**What to do**: Collect the lines of the entries where "script" shows up.

**Dataset excerpts**:
——————————

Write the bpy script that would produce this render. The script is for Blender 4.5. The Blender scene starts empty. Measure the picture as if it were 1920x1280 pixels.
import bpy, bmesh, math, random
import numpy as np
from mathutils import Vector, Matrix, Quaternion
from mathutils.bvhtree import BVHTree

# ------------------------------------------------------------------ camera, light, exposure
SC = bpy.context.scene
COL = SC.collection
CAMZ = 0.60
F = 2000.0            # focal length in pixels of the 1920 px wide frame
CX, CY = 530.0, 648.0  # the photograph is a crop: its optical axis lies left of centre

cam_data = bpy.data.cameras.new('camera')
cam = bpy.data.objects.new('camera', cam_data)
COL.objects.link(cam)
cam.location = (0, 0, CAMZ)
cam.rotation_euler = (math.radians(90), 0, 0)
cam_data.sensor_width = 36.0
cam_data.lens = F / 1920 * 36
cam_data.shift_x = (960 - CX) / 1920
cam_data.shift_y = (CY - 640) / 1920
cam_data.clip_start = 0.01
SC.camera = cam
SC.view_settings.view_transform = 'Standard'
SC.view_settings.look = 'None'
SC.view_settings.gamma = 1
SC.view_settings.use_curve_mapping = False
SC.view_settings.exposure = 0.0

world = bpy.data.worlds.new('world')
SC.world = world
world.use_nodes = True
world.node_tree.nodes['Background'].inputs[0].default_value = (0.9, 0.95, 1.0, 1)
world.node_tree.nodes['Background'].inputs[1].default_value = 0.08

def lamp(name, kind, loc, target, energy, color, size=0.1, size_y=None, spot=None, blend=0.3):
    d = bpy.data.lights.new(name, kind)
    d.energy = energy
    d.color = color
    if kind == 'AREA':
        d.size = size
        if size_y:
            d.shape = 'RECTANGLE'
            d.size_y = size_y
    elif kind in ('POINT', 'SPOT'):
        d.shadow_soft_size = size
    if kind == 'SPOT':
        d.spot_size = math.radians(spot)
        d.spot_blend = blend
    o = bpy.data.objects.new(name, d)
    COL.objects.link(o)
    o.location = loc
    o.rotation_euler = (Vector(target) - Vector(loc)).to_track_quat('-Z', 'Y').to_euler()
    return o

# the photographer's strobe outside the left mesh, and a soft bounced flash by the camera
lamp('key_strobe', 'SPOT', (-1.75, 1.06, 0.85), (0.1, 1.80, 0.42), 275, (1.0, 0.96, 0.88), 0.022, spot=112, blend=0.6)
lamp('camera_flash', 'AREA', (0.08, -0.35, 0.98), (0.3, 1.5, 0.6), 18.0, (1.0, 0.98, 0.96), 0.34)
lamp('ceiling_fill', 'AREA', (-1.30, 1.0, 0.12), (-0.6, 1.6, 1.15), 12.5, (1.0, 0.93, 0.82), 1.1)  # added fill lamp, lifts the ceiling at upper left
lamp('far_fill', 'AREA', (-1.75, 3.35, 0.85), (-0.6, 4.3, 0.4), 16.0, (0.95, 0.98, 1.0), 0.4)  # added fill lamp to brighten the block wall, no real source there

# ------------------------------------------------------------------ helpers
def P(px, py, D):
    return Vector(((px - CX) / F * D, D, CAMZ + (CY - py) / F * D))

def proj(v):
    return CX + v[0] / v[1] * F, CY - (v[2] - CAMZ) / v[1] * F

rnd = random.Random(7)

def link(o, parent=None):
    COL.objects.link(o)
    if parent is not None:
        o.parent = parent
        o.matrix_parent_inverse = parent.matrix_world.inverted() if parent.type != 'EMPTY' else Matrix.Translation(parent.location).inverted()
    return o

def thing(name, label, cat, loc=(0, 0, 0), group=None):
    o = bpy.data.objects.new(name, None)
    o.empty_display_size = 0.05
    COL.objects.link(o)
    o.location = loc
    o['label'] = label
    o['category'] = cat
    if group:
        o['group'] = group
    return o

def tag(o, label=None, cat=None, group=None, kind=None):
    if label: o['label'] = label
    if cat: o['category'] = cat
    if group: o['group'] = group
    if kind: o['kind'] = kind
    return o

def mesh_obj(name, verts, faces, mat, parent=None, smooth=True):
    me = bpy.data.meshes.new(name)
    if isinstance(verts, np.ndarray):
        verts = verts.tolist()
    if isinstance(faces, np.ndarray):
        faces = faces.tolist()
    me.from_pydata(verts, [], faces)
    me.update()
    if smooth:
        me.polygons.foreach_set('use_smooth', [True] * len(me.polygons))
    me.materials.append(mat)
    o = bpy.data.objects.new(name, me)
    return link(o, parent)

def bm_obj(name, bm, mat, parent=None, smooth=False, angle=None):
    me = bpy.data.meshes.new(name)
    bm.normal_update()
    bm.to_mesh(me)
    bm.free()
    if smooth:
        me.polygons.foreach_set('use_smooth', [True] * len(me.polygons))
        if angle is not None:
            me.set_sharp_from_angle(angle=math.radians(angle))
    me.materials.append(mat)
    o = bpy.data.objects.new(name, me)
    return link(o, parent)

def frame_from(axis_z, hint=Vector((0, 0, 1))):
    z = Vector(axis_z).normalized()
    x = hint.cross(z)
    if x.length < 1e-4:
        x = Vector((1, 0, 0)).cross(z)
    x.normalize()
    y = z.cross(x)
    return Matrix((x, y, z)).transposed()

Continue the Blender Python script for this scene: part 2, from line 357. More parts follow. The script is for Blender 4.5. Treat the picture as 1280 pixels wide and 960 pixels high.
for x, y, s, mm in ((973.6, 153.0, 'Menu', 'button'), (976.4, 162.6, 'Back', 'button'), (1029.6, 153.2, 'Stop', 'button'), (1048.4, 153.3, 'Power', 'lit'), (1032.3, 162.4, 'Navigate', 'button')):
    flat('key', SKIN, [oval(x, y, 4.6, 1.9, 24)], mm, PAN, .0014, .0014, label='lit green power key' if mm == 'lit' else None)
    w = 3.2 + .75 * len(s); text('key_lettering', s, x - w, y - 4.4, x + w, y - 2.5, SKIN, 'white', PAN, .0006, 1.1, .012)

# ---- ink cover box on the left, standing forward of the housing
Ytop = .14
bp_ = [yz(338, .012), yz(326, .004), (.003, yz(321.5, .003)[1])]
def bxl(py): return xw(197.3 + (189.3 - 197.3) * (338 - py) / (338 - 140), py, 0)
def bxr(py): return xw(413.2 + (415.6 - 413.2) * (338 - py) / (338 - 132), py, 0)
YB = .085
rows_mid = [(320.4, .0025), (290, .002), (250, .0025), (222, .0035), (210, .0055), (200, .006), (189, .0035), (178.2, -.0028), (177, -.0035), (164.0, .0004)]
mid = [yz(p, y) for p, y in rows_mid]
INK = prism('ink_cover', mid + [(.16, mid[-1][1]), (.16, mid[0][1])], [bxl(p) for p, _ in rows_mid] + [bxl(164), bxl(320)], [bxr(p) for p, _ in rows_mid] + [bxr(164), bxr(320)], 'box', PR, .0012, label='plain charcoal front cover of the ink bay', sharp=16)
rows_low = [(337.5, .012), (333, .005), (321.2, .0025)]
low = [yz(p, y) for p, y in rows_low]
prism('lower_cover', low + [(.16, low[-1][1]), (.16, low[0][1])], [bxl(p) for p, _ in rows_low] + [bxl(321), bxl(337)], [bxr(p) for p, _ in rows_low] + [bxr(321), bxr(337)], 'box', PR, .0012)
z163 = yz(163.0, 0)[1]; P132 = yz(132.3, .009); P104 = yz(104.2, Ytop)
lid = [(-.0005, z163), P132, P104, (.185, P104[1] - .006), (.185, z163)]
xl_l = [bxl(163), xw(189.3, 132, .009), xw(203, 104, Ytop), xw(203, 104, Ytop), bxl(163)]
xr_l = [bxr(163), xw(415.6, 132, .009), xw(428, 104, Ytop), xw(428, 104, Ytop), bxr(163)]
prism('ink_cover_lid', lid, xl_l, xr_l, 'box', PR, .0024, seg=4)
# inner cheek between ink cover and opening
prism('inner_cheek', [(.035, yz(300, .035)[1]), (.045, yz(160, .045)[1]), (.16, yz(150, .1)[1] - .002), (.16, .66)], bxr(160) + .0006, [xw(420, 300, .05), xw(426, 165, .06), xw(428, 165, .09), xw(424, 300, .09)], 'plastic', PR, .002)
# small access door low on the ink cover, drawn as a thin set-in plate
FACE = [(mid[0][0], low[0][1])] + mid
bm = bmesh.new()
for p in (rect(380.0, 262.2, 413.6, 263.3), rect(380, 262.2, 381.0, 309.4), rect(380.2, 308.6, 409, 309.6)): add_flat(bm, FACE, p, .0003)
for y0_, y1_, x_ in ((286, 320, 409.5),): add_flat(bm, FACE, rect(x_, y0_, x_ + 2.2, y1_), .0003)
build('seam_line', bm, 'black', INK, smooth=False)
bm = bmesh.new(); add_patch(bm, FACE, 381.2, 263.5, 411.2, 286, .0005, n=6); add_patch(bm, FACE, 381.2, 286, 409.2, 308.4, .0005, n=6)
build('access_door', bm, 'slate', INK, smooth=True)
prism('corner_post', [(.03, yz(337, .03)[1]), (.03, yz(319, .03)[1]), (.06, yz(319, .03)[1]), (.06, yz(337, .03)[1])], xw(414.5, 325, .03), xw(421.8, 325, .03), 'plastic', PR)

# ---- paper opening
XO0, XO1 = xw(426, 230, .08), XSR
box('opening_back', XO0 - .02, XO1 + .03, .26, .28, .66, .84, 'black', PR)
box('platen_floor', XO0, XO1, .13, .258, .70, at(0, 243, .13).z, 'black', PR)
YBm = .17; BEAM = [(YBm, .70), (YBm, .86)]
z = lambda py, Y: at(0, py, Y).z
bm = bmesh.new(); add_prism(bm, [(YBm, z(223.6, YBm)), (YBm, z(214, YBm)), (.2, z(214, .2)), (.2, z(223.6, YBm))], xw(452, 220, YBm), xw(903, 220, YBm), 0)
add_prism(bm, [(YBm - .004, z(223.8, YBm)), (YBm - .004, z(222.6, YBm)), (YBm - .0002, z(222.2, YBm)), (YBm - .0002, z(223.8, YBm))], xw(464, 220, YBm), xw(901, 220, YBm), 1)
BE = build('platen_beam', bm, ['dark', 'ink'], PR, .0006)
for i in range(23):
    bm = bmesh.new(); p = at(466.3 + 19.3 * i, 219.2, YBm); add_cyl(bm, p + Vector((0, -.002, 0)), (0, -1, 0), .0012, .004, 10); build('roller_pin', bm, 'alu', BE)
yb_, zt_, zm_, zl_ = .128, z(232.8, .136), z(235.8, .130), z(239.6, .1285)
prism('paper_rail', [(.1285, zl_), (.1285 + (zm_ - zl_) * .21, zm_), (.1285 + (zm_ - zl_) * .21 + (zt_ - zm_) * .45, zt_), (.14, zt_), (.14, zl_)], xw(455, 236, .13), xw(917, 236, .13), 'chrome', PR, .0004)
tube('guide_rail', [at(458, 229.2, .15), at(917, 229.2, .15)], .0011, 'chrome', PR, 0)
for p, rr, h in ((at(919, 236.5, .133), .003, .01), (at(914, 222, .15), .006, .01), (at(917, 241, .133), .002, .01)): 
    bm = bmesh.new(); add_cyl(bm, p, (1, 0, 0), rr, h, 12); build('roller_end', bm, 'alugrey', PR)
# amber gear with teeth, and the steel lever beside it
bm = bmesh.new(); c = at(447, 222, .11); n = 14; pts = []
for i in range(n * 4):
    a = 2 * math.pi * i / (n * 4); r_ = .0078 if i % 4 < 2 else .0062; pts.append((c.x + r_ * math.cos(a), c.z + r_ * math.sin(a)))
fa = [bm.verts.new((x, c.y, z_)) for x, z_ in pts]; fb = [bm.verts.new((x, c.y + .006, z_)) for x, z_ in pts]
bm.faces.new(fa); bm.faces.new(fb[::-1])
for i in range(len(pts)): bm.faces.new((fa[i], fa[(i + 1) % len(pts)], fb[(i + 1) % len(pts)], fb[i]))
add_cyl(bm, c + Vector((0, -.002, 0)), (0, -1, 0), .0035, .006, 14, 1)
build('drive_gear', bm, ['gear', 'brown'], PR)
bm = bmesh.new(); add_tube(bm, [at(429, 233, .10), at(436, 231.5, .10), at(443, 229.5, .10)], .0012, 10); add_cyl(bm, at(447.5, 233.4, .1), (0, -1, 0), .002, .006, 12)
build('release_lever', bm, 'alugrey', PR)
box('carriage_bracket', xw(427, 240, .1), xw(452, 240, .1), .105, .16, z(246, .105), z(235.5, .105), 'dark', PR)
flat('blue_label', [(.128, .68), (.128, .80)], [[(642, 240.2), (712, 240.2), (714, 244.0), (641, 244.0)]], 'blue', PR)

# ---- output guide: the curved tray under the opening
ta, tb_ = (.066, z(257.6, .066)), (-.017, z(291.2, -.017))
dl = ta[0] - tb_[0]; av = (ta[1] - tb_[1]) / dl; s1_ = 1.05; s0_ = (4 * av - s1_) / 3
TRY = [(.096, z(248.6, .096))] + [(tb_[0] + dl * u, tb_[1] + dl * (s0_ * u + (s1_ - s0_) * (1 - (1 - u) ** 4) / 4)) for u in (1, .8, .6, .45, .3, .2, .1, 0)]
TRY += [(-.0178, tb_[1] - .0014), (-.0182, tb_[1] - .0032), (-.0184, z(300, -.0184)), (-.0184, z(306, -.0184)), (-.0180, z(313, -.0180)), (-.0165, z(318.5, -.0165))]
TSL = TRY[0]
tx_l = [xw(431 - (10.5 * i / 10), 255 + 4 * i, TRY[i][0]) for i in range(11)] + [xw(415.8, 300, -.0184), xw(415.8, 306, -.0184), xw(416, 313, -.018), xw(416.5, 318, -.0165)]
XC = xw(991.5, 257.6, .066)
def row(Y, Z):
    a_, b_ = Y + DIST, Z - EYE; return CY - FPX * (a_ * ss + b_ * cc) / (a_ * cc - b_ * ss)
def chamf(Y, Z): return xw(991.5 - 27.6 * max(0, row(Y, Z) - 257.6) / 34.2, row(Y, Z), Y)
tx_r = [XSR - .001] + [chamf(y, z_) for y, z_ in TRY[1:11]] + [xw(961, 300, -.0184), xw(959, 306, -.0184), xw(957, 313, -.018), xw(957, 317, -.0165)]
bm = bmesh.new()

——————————

**Output below**:
Write the bpy script that would produce this render. The script is for Blender 4.5. The Blender scene starts empty. Measure the picture as if it were 1920x1280 pixels.
Continue the Blender Python script for this scene: part 2, from line 357. More parts follow. The script is for Blender 4.5. Treat the picture as 1280 pixels wide and 960 pixels high.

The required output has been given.